The third method, if these packets are not actually going anywhere and just the content is sniffed, can you use a broadcast or multicast address? To make sure all devices on the network can detect the broadcast and multicast packets, these packets are treated seperately and transmitted at "basic rates". 802.11, 802.11b, and 802.11g devices these "basic rates" are usually 1 and 2mbps. Newer 802.11g and 802.11n devices the "basic rates" are usually 1, 2, 5.5, and 11mbps. So, this traffic would then always be visible to these 802.11g devices. Regular traffic still runs at the best speed the card, AP, and radio conditions support.

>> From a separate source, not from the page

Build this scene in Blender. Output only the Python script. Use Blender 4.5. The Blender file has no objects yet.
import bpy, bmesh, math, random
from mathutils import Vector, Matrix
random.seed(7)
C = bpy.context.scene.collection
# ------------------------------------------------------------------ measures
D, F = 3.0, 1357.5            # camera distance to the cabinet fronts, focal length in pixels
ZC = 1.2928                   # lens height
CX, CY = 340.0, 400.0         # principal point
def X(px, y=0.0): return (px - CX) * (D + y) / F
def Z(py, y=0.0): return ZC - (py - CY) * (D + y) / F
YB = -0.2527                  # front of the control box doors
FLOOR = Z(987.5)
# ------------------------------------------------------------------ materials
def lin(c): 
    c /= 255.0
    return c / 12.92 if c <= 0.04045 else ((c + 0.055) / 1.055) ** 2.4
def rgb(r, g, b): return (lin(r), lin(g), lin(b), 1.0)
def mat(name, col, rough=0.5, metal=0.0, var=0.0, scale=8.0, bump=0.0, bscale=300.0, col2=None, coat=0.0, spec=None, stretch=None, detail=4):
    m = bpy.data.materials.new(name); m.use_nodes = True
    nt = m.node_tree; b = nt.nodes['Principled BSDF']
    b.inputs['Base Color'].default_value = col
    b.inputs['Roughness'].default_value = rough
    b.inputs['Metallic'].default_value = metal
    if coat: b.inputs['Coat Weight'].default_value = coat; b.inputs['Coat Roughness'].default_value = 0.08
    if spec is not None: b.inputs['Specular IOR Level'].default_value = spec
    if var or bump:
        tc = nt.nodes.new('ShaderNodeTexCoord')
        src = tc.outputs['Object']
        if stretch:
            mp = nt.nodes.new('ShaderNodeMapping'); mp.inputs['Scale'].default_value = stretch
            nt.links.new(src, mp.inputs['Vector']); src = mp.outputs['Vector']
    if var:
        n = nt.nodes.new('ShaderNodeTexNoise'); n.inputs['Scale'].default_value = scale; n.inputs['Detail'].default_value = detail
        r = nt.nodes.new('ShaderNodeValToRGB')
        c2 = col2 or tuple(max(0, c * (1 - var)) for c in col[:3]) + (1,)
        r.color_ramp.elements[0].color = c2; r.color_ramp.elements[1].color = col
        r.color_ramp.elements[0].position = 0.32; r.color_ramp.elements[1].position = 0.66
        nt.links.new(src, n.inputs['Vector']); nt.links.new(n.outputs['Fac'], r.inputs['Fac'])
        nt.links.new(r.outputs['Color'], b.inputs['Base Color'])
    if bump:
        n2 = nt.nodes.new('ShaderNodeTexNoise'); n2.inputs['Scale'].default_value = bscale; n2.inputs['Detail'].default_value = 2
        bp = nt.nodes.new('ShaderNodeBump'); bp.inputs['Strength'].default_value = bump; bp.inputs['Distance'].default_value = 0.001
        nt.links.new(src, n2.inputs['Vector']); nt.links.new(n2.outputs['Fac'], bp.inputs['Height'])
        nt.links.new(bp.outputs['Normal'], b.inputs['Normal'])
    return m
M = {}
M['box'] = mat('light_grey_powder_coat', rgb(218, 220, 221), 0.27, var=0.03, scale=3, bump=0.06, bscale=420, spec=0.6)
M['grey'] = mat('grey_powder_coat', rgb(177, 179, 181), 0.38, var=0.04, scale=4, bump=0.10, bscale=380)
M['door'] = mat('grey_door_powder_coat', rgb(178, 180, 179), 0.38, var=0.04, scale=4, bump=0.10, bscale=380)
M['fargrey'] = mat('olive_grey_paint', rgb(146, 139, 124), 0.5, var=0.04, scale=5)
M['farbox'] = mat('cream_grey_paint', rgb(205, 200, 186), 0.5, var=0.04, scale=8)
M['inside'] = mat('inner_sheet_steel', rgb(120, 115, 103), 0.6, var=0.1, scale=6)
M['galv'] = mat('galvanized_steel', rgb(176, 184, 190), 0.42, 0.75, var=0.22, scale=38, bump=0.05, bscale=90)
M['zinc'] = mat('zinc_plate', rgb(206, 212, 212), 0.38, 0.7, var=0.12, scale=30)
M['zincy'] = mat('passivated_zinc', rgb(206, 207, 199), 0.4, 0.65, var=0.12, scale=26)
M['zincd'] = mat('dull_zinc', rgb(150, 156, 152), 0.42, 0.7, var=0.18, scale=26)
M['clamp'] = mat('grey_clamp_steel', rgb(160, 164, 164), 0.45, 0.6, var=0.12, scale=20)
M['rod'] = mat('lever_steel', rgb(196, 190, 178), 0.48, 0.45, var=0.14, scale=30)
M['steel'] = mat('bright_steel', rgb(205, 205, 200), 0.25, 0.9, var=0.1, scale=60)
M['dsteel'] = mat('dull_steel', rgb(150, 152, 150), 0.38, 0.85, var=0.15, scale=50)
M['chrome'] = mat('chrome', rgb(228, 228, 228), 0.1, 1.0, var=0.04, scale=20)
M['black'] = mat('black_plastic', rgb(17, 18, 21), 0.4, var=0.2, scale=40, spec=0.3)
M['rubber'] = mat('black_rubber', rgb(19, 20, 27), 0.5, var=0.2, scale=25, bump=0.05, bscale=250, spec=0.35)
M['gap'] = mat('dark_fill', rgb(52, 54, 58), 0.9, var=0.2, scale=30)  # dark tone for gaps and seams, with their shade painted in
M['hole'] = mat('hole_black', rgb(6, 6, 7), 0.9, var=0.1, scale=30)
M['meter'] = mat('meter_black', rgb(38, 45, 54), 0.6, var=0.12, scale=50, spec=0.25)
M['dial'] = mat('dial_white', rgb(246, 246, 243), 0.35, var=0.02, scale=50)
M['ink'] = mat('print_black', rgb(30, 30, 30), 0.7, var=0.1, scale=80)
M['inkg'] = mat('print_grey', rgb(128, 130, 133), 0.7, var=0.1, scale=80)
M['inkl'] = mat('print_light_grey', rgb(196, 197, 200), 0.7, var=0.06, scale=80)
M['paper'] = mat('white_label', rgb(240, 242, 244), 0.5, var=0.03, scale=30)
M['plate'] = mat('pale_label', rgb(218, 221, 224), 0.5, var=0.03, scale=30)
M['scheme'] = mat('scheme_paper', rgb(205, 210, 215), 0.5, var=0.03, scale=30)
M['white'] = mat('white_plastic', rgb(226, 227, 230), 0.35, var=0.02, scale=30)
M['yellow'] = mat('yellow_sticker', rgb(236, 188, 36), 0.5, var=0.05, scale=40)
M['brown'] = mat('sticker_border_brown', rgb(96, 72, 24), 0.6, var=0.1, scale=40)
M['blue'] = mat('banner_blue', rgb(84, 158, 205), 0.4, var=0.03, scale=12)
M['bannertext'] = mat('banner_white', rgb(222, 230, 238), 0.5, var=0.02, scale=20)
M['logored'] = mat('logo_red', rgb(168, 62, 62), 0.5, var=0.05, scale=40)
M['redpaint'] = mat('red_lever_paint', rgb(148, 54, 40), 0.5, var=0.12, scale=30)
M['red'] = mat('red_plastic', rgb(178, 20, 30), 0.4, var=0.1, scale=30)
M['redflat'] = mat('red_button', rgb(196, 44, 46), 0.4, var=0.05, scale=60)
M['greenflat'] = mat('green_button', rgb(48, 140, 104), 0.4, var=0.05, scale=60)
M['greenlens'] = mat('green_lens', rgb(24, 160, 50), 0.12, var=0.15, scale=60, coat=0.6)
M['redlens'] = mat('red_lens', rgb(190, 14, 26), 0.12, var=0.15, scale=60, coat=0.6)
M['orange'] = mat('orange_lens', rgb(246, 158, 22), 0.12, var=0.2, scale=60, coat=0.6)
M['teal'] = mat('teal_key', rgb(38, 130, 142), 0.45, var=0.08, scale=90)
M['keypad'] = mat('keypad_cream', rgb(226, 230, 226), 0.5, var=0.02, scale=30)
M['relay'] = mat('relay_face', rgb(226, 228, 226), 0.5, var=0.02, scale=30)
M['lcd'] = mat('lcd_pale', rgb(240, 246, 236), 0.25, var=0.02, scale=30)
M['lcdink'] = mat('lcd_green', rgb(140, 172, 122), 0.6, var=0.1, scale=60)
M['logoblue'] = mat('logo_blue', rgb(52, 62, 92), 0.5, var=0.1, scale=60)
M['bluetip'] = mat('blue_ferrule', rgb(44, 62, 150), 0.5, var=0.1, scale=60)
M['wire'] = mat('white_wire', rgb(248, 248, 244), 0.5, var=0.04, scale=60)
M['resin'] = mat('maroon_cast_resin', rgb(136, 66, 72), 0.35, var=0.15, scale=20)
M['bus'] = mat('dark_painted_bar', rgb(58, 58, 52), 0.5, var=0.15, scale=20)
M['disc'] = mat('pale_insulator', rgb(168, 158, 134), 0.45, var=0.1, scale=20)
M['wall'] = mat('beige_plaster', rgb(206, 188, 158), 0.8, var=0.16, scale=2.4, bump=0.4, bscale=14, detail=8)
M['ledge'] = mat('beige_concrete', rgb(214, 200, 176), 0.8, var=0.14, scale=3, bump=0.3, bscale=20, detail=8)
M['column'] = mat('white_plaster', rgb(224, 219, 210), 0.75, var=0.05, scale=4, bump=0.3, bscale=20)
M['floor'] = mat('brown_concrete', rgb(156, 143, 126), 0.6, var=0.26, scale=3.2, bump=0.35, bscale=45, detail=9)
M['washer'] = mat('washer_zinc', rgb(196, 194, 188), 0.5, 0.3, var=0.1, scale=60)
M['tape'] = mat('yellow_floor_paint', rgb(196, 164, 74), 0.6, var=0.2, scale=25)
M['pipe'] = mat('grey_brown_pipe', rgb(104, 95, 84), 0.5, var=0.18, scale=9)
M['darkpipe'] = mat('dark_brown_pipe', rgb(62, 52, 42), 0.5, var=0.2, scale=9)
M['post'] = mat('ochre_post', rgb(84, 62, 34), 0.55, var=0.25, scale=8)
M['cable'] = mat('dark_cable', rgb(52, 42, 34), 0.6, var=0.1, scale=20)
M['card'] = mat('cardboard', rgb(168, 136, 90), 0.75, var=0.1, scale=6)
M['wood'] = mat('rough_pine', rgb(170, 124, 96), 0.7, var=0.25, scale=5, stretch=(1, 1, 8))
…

  • Thanks @user153822 - I'll look into this on my Linux box. Do you have a reference for broadcast and multicast packets being transmitted at "basic rates"? My impression is that in infrastructure mode everything goes via the AP. It seems obvious the AP would need to retransmit broadcast packets in a universally understandable fashion but shouldn't need to for multicast (where it knows who, if anyone, is listening). The sending approach must work for, among other things, iOS which only exposes a high level n/w interface without exposing access to clearly mode independent things like probes. Sep 10, 2014 at 13:24
  • 11n_disable is specific to the Intel wifi module iwlwifi. As a note to others you can determine your wifi module name with basename $(readlink /sys/class/net/wlan0/device/driver) and then list the options for that module name with modinfo <name>. Other wifi modules don't have such a simple way to disable n and none seem to support simply selecting one or more specific modes, e.g. just g and n but not a. See also unix.stackexchange.com/q/7817 Sep 10, 2014 at 13:49

In Windows, if this is possible for both your wireless adapter and the driver installed, it would likely be accessible within Device Manager. Expand the Network Adapters section and right click on the wireless adapter, then click properties. Under the advanced tab, you should see something like this (my example is a wired Ethernet adapter). Look at every property and see if you can change the radio type there.